Desde Europa nos cuesta entender a los norteamericanos. Es otro mundo. Les juzgamos con arreglo a criterios y parámetros que no son los suyos o que allí solo encarna una minoría. Por poner un ejemplo, antes de intentar analizar el extraordinario éxito de Donald Trump en las elecciones: Jill Stein, candidata del Partido Verde, defendiendo un programa similar al de los verdes y los ecologistas que aquí en la mayor parte de los países de la UE tienen diputados y hasta en algún caso forman parte de gobiernos de coalición, allí ha conseguido poco más de treinta mil votos.

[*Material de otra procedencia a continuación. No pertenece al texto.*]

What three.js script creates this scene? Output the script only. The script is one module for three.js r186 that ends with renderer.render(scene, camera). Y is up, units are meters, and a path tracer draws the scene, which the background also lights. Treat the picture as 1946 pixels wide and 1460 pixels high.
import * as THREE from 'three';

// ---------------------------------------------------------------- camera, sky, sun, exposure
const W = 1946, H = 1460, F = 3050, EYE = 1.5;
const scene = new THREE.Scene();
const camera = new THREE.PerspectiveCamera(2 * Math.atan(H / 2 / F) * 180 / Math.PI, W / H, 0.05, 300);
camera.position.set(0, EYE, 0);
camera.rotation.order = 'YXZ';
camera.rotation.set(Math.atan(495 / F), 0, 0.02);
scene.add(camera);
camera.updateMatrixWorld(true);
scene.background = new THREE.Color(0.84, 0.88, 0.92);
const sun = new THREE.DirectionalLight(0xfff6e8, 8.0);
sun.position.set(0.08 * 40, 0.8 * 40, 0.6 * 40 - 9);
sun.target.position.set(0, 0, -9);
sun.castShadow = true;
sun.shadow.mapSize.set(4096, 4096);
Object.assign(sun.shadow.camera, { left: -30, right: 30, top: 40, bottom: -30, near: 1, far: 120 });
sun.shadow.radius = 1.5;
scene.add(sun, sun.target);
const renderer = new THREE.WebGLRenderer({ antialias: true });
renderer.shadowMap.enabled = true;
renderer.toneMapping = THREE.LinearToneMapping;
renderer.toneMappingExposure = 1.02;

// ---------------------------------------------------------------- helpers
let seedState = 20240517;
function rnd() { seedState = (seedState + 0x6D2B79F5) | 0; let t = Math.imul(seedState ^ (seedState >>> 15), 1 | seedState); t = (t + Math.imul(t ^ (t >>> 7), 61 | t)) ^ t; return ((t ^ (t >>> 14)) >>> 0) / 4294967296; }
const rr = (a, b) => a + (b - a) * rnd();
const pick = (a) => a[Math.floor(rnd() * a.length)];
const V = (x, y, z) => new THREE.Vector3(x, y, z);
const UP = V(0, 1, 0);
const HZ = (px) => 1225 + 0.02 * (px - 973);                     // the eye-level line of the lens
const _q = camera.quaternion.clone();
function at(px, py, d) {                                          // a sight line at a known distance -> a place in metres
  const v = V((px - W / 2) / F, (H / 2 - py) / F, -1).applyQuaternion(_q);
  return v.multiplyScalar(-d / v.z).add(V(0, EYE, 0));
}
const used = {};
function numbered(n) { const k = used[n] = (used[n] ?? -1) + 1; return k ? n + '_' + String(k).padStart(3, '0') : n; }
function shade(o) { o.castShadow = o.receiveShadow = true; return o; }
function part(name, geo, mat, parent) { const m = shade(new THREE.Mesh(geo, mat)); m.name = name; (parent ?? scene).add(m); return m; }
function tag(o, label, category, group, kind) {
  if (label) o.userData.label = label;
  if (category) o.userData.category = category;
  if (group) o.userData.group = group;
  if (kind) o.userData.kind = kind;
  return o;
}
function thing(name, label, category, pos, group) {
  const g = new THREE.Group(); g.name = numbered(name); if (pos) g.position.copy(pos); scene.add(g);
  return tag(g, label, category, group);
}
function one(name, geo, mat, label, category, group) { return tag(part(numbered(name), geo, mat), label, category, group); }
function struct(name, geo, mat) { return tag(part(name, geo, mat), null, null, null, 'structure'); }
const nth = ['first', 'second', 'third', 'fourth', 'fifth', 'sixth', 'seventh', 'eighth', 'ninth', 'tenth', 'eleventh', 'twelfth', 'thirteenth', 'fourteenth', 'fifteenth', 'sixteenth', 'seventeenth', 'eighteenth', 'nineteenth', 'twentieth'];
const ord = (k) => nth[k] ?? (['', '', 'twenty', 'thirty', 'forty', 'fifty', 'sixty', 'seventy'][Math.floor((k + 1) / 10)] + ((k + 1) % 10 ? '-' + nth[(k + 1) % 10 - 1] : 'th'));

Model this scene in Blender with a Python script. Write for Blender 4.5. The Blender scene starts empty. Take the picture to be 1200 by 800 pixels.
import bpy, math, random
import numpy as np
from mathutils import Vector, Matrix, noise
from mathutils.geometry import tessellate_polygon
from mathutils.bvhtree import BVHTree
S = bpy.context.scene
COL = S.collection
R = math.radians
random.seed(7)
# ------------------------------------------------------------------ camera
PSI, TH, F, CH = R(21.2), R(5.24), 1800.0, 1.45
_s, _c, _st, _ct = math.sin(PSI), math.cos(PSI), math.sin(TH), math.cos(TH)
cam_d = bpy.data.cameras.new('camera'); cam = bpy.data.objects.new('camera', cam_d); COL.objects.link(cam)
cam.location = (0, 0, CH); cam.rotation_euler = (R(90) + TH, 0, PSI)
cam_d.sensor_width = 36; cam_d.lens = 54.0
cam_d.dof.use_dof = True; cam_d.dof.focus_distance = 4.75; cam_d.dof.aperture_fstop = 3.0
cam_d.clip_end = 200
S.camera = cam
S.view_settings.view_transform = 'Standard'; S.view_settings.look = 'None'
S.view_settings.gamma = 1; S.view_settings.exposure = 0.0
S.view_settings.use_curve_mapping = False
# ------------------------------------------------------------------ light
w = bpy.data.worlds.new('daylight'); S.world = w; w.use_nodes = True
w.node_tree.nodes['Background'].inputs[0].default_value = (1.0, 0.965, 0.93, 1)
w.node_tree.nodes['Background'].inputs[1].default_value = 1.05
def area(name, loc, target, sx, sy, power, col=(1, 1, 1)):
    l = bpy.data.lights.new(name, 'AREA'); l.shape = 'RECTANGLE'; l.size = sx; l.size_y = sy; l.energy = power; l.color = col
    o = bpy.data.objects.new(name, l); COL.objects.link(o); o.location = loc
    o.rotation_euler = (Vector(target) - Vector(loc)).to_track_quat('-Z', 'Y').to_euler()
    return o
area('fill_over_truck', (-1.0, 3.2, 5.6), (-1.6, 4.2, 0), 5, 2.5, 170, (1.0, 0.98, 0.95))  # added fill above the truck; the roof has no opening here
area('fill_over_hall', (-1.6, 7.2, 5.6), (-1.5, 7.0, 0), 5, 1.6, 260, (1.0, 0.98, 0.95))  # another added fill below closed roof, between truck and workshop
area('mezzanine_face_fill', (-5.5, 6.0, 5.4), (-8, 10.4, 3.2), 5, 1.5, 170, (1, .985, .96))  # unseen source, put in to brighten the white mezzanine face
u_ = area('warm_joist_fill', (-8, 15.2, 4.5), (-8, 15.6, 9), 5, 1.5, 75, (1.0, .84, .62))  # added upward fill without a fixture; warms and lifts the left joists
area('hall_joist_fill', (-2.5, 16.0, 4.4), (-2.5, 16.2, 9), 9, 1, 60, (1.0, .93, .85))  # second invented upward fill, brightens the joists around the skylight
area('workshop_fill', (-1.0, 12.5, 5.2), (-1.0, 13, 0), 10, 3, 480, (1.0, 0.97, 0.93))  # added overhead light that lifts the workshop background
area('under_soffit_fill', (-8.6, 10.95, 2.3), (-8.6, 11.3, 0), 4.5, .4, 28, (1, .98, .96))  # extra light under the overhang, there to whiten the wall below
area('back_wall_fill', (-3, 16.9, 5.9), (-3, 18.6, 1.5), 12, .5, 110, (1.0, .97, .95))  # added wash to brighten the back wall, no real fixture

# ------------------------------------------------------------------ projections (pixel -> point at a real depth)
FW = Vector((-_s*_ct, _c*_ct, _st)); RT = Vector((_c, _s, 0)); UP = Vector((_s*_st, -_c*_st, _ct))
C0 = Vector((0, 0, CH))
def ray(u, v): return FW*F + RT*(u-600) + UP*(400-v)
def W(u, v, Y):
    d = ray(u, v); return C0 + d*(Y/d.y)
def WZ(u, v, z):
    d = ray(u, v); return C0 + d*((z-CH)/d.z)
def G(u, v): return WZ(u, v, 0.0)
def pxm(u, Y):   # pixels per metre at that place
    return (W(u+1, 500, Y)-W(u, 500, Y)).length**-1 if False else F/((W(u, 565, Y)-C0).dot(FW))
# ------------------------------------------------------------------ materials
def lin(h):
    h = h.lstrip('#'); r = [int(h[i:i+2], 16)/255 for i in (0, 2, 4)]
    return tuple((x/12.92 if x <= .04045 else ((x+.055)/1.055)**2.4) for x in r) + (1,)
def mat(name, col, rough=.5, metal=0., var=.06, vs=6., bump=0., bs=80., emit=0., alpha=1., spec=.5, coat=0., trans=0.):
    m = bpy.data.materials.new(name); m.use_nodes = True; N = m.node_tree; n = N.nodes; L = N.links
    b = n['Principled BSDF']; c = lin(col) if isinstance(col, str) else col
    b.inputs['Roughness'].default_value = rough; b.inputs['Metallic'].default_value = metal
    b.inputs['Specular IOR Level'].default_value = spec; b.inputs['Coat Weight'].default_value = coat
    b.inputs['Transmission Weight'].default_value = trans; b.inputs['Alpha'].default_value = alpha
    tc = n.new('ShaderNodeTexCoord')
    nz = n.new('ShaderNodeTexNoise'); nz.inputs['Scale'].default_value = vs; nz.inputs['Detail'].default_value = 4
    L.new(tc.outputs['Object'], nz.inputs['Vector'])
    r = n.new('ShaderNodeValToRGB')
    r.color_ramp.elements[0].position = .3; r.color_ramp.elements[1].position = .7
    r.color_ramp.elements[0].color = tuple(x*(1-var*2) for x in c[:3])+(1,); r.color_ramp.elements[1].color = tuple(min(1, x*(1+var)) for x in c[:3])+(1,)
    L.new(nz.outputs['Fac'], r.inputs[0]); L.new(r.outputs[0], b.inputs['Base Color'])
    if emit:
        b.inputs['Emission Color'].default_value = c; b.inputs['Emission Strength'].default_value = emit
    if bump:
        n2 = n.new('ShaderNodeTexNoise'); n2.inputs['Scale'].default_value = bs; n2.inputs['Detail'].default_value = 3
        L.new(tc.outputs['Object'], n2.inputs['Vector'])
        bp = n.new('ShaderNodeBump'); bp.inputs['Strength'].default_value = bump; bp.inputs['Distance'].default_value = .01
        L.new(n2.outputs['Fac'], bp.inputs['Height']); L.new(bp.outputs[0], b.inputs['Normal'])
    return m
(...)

A Trump le han votado más de 72 millones de personas, muchos son de origen hispano, y le han apoyado a sabiendas de que en su programa se compromete a endurecer las medidas contra la inmigración. El caso de Florida, donde la población es mayoritariamente de origen hispano, es llamativo en ese sentido porque le defienden hablando en español. Kamala Harris, candidata improvisada por el Partido Demócrata tras la manifiesta incapacidad del presidente Joe Biden, centró buena parte de su campaña en lo que podríamos resumir como una agenda feminista - derecho al aborto, igualdad de las mujeres, etc. Lo más parecido a un programa de los que en Europa encuentran respaldo electoral. Trump estaba en otra cosa. Prometiendo mejorar la situación económica atacada por la inflación y denunciando la carestía de la vida, un mensaje dirigido a los votantes de las clases populares.

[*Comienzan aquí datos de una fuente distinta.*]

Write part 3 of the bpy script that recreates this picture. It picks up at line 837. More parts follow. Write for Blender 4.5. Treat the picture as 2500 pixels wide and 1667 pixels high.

Otro dato a su favor: allí a los ricos les admiran, aquí -recuérdese las campañas de la extrema izquierda- se les ataca. Allí son muchos los que creen en el "sueño americano". Aquí las guerras de Ucrania y de Gaza habrían provocado debates acalorados, allí han pasado de perfil. Allí ha sido la economía, el bolsillo. "Aranceles", defender los productos americanos frente a los que llegan de fuera -coches eléctricos de China, etc.- ha sido una palabra muy repetida por Trump y su "América primero" ha calado entre los votantes. Hay un factor añadido que permite comprender el porqué de la abultada victoria de Trump: su inmensa popularidad. Le acompaña desde sus tiempos de "showman" de la televisión, ser un empresario de éxito y su posterior etapa como presidente. Una popularidad que absorbe y borra la mala fama que le acarrearon sus malos modales, su machismo, sus mentiras, la insidiosa incitación al asalto al Capitolio tras la derrota de hace cuatro año y las restantes cuentas que tiene pendientes con la Justicia. Sin olvidar el atentado. La religión ocupa un lugar destacado en la sociedad americana y Trump ha relacionado el caso como una intervención divina: "Dios me salvó la vida para salvar a nuestro país y devolverle la grandeza a los Estados Unidos".

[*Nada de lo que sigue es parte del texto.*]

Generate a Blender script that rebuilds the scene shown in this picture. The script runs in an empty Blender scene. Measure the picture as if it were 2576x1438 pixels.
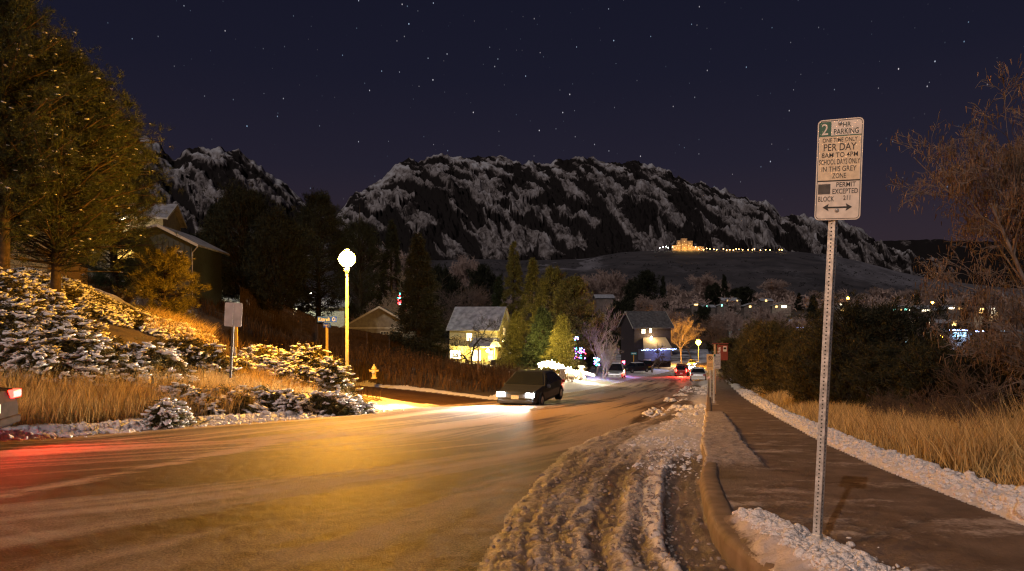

Ahora, a sus 78 años, los americanos le han dado todo el poder, incluida la mayoría en el Senado y en la Cámara de Representantes. Dado qué más que gobernar lo que de verdad le gusta es mandar que nadie dude que lo hará como el ciudadano más poderoso del planeta que pasará a ser a partir del próximo 20 de enero. Habrá que estar muy atentos a la pantalla.